Your task →
Keep to the lines from the line containing "Write a Blender" through the line containing "return np.array([a*y, y, q*y])": copy them exactly and leave every picture out.

Data extract →
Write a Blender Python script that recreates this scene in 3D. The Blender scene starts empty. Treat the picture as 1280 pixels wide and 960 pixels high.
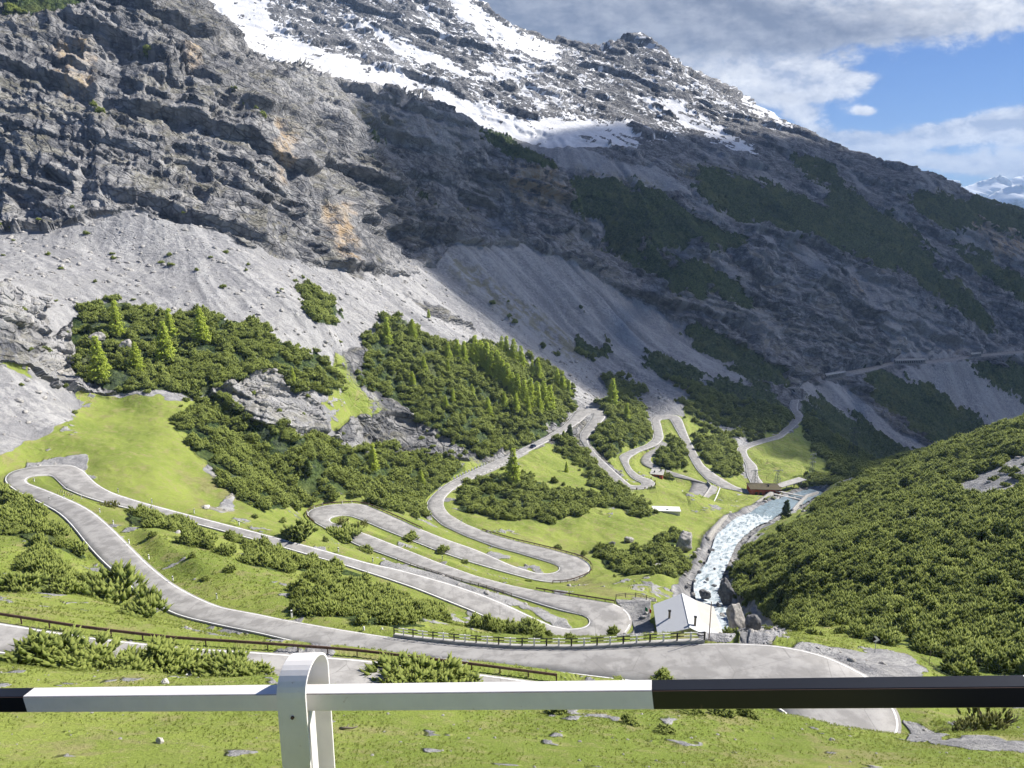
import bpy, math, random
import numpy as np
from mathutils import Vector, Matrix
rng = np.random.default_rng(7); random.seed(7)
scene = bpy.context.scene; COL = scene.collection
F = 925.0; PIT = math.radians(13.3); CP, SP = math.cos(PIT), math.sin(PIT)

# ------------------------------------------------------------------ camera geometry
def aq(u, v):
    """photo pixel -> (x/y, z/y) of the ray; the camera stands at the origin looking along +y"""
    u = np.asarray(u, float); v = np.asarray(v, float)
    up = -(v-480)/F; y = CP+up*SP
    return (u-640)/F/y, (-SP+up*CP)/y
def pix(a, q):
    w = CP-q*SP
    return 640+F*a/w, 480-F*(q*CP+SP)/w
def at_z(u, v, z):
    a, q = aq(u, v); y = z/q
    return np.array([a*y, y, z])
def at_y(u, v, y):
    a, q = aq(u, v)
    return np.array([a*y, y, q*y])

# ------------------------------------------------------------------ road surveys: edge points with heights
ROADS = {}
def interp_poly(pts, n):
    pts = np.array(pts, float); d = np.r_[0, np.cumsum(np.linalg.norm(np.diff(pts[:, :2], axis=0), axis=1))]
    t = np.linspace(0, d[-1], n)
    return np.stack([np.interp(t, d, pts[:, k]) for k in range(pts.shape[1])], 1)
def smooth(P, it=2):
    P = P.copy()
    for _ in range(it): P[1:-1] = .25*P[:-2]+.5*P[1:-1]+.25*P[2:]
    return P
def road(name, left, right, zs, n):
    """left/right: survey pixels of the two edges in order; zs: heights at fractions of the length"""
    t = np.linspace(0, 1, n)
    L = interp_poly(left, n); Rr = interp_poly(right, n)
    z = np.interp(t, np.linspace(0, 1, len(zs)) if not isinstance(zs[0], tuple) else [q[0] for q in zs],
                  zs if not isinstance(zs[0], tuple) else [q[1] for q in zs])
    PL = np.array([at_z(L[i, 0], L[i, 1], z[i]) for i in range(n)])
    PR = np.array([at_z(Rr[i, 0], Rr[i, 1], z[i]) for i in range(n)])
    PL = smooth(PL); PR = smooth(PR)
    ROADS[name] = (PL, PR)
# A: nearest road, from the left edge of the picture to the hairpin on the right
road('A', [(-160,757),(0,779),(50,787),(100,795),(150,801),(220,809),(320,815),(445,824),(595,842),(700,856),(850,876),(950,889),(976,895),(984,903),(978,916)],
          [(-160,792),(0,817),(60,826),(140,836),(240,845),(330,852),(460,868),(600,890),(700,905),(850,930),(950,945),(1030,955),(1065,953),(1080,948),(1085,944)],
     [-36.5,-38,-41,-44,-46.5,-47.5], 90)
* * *
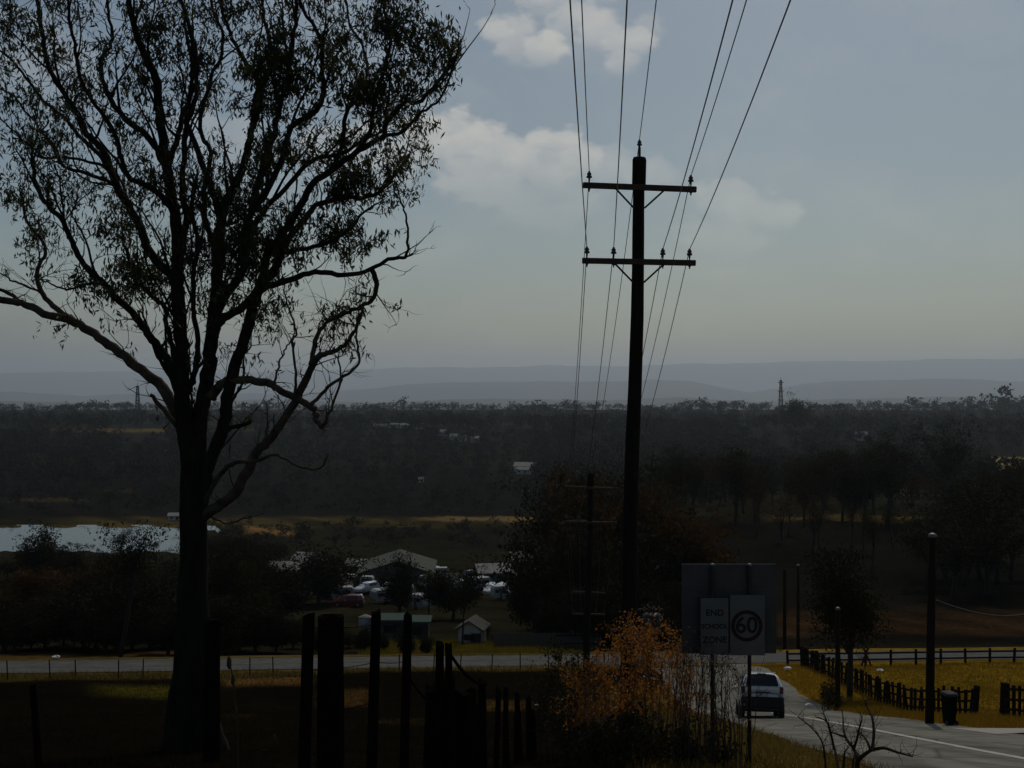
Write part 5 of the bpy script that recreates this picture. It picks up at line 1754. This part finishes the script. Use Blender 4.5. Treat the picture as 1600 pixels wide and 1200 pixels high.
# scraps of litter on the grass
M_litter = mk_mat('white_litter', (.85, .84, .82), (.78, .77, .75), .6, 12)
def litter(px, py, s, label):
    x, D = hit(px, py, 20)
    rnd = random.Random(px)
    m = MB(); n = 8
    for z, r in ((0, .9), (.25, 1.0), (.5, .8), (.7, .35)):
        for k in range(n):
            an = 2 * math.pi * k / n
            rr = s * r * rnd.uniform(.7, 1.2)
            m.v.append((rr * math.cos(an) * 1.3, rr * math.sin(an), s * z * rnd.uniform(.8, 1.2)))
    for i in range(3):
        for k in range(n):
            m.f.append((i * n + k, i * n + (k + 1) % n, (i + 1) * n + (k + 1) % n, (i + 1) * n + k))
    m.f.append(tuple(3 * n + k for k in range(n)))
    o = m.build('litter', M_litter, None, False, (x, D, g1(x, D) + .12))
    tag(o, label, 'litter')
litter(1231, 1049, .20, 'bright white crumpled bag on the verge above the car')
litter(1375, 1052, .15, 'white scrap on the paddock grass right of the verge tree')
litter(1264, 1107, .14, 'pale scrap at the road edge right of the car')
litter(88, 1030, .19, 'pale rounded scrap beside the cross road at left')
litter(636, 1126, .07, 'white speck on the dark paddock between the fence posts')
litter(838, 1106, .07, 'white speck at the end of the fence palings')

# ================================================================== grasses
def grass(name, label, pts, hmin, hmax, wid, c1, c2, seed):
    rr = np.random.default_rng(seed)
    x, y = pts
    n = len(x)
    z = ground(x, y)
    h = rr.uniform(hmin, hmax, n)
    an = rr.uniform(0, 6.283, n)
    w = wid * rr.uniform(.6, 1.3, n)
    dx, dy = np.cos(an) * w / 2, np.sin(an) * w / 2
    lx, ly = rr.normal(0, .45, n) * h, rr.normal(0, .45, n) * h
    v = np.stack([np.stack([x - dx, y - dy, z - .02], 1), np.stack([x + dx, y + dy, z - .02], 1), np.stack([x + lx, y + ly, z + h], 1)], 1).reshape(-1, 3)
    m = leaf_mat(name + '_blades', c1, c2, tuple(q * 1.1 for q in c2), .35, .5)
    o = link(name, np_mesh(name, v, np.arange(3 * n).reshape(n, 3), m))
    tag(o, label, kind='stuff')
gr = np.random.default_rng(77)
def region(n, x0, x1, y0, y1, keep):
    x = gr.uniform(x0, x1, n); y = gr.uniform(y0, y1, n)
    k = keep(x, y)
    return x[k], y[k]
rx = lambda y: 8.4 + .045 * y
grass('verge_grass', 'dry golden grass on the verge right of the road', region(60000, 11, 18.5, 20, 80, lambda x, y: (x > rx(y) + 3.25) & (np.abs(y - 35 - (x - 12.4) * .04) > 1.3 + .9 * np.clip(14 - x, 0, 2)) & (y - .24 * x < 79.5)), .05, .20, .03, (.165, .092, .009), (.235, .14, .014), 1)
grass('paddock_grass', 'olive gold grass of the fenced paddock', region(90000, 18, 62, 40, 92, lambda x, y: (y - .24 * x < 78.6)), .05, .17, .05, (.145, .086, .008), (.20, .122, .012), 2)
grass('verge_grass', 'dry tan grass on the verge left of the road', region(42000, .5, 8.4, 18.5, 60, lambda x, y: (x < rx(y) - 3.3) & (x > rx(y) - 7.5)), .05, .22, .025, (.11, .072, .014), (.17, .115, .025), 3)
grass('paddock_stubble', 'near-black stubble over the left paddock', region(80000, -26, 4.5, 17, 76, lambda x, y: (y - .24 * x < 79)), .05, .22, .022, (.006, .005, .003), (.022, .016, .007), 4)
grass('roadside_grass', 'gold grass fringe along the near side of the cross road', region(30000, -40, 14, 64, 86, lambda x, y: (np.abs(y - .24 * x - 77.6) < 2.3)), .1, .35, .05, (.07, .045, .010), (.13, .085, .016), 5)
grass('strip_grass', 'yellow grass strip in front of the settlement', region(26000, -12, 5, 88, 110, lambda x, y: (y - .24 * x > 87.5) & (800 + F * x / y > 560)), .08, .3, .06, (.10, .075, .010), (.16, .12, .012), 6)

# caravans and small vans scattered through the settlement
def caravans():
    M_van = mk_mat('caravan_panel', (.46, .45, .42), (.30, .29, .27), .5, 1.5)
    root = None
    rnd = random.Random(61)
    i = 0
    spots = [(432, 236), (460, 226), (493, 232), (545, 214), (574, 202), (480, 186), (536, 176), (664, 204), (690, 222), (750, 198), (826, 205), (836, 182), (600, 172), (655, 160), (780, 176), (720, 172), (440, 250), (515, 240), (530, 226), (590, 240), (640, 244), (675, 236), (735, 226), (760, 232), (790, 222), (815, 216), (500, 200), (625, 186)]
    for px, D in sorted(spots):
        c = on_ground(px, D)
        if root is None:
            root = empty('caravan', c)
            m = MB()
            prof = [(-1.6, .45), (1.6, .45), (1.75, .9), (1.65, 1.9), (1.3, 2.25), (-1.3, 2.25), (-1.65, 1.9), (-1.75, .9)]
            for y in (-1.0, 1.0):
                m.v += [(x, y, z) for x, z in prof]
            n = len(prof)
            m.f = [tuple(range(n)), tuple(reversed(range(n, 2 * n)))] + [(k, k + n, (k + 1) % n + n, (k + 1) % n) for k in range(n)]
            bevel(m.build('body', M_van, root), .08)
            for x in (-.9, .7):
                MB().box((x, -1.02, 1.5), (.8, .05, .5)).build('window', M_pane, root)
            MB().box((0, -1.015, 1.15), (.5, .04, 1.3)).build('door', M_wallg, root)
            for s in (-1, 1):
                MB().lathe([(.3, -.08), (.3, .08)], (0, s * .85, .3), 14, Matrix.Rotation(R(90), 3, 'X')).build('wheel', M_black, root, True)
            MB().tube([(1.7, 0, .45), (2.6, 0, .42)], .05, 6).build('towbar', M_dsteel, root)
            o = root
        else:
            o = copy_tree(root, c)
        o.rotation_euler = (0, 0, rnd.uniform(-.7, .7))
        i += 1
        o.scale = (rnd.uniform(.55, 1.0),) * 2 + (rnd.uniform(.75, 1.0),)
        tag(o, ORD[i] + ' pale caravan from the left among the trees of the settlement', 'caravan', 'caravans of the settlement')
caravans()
==
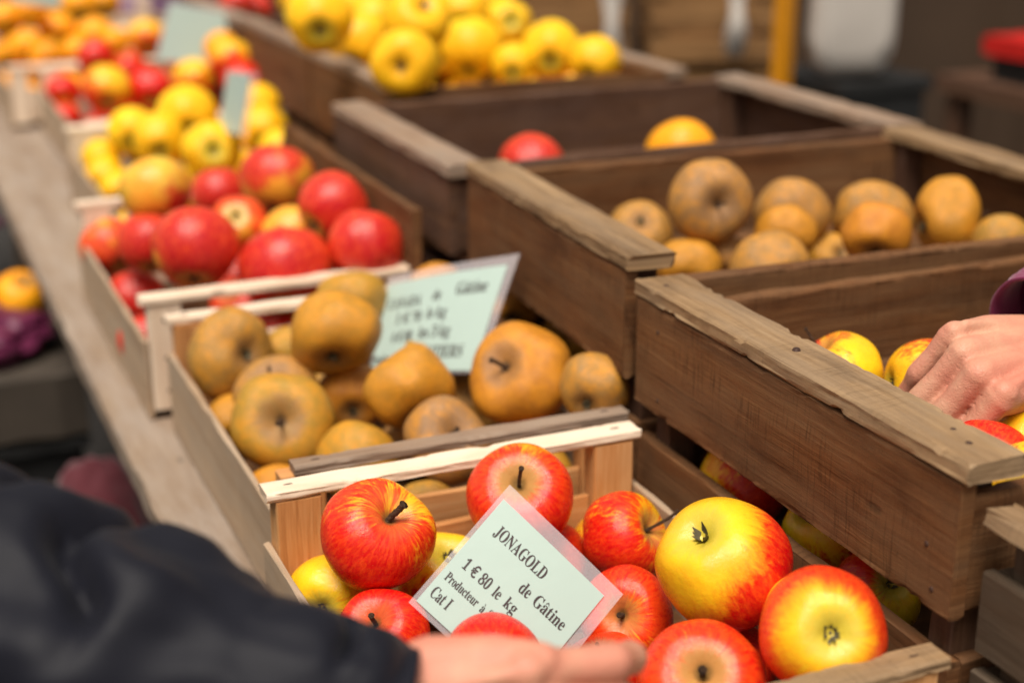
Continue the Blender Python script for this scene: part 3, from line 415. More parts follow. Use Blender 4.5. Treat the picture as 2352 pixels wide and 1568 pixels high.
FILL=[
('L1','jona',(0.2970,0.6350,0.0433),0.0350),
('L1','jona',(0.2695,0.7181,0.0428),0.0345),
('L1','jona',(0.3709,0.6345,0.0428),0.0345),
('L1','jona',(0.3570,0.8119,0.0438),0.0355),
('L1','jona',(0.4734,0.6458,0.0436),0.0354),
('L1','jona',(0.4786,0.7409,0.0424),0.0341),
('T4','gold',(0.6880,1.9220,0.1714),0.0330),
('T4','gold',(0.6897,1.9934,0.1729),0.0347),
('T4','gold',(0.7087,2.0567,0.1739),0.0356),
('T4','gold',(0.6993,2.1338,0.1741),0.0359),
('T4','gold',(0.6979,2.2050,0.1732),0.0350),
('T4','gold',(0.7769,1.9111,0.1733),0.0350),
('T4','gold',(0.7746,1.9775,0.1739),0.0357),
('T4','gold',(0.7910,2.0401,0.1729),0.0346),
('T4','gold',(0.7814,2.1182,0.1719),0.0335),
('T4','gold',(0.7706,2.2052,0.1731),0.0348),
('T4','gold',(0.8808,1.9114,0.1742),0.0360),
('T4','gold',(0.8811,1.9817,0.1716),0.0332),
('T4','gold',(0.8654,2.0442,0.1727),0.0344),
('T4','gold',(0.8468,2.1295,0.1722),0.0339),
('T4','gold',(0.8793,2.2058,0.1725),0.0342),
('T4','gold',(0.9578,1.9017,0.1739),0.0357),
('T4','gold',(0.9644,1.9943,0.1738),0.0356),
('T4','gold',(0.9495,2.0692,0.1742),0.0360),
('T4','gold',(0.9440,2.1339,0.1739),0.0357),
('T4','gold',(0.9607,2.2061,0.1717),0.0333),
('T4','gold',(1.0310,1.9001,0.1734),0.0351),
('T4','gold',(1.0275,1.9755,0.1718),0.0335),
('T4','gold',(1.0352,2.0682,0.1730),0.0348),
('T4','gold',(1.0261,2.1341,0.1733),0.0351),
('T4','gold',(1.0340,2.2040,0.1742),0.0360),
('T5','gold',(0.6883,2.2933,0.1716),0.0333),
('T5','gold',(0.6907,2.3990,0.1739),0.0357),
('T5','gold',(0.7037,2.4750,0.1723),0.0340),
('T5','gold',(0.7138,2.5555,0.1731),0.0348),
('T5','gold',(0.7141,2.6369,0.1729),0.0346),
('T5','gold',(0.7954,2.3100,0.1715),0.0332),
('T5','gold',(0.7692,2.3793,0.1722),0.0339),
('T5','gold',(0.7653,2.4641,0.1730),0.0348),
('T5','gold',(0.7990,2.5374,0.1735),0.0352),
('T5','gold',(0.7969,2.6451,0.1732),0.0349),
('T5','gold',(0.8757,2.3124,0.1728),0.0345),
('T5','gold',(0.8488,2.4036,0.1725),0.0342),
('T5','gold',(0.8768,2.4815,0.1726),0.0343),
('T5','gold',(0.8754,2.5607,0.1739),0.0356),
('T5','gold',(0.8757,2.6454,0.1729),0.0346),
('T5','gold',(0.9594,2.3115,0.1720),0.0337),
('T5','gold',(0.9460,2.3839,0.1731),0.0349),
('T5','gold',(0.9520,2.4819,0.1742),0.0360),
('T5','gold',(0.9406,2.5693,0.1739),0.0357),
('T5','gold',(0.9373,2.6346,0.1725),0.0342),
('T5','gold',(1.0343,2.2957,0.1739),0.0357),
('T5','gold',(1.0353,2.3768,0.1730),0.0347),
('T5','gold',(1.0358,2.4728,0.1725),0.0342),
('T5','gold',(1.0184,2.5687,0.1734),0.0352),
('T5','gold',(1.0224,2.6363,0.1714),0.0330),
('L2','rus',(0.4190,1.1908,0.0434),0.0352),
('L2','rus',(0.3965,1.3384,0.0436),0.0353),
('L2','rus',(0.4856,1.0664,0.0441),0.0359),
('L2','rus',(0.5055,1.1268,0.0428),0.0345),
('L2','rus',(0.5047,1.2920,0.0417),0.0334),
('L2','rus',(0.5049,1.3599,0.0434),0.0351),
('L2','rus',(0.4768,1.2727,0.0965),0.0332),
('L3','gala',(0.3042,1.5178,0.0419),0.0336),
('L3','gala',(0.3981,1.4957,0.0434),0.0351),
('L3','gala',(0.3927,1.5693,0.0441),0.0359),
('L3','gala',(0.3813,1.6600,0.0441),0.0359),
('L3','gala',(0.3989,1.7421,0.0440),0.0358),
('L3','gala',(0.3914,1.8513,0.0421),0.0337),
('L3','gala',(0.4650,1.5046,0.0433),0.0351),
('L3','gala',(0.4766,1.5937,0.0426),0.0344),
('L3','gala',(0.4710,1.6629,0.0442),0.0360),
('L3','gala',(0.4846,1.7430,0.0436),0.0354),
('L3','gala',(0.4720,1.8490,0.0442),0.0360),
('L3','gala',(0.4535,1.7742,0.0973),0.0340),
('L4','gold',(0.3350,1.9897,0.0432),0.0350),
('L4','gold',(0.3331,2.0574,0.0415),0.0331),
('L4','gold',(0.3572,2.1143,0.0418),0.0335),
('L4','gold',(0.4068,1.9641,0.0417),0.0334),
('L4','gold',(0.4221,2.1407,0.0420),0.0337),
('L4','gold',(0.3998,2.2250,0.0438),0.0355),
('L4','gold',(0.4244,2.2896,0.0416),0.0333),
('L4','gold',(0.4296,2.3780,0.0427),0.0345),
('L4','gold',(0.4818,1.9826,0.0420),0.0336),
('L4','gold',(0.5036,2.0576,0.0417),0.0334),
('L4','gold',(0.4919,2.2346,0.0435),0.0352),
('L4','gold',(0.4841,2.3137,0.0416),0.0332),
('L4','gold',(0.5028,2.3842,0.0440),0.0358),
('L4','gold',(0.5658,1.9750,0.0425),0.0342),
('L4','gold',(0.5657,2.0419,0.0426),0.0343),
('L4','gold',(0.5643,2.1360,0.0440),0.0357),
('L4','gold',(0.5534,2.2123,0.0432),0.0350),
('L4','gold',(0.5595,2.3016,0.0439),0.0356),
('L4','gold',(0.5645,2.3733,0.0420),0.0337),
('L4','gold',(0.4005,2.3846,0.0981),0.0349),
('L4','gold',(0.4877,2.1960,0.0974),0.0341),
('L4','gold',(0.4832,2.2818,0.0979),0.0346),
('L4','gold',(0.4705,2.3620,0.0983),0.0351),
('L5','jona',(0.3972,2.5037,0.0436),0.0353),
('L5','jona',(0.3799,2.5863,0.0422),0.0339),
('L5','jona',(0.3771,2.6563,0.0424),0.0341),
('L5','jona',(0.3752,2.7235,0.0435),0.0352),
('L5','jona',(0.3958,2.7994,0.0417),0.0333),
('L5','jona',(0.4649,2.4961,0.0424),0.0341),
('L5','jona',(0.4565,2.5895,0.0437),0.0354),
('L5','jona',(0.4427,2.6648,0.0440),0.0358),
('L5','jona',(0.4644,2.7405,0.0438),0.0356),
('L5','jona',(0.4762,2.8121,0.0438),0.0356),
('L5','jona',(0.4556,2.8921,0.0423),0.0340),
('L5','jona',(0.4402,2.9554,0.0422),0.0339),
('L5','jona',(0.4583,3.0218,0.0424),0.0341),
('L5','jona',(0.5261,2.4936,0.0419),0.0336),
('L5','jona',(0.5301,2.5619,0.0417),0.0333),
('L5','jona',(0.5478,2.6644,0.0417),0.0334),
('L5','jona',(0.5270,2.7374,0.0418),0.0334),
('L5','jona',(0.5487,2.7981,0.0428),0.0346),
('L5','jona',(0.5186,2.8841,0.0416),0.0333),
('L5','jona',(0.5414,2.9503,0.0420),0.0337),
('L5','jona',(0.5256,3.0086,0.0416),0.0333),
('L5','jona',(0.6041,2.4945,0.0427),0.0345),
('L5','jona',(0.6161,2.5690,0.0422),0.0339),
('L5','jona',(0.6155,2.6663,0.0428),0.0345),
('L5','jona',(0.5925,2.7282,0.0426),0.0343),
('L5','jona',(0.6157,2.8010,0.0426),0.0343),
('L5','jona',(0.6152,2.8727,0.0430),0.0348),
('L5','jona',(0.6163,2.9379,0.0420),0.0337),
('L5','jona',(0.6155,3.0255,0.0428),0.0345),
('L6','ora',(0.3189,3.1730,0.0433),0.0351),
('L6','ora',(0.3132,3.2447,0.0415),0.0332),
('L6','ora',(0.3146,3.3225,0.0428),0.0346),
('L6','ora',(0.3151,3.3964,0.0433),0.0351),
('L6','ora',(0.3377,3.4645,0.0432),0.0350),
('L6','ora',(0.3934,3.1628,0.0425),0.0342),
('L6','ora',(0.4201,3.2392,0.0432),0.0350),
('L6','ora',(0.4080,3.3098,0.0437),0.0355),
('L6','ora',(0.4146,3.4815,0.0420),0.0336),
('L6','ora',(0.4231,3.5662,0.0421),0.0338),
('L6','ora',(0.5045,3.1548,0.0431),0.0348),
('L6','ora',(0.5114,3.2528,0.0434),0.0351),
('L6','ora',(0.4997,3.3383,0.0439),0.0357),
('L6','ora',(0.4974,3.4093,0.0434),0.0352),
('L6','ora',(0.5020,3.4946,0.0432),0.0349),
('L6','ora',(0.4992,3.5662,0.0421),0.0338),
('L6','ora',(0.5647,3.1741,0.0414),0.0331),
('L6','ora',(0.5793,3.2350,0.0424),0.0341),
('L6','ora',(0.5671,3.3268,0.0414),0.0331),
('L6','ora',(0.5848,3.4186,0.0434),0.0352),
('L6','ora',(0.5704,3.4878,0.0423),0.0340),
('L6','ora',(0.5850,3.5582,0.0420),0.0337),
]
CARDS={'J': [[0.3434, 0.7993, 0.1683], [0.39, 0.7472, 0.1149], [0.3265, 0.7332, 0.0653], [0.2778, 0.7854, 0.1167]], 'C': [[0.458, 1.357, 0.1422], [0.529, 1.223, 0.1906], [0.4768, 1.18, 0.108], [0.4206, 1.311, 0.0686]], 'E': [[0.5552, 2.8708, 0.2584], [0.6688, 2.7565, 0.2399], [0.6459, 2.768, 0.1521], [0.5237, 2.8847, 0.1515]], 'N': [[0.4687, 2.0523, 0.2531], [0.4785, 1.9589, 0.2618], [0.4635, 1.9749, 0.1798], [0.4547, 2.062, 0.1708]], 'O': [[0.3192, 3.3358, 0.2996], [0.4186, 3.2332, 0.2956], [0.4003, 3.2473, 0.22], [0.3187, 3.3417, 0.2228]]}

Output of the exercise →
Write a Blender Python script that recreates this scene in 3D. The Blender scene starts empty. Treat the picture as 1280 pixels wide and 960 pixels high.
import bpy, math, random
import numpy as np
from mathutils import Vector, Matrix
rng = np.random.default_rng(7); random.seed(7)
scene = bpy.context.scene; COL = scene.collection
F = 925.0; PIT = math.radians(13.3); CP, SP = math.cos(PIT), math.sin(PIT)

# ------------------------------------------------------------------ camera geometry
def aq(u, v):
    """photo pixel -> (x/y, z/y) of the ray; the camera stands at the origin looking along +y"""
    u = np.asarray(u, float); v = np.asarray(v, float)
    up = -(v-480)/F; y = CP+up*SP
    return (u-640)/F/y, (-SP+up*CP)/y
def pix(a, q):
    w = CP-q*SP
    return 640+F*a/w, 480-F*(q*CP+SP)/w
def at_z(u, v, z):
    a, q = aq(u, v); y = z/q
    return np.array([a*y, y, z])
def at_y(u, v, y):
    a, q = aq(u, v)
    return np.array([a*y, y, q*y])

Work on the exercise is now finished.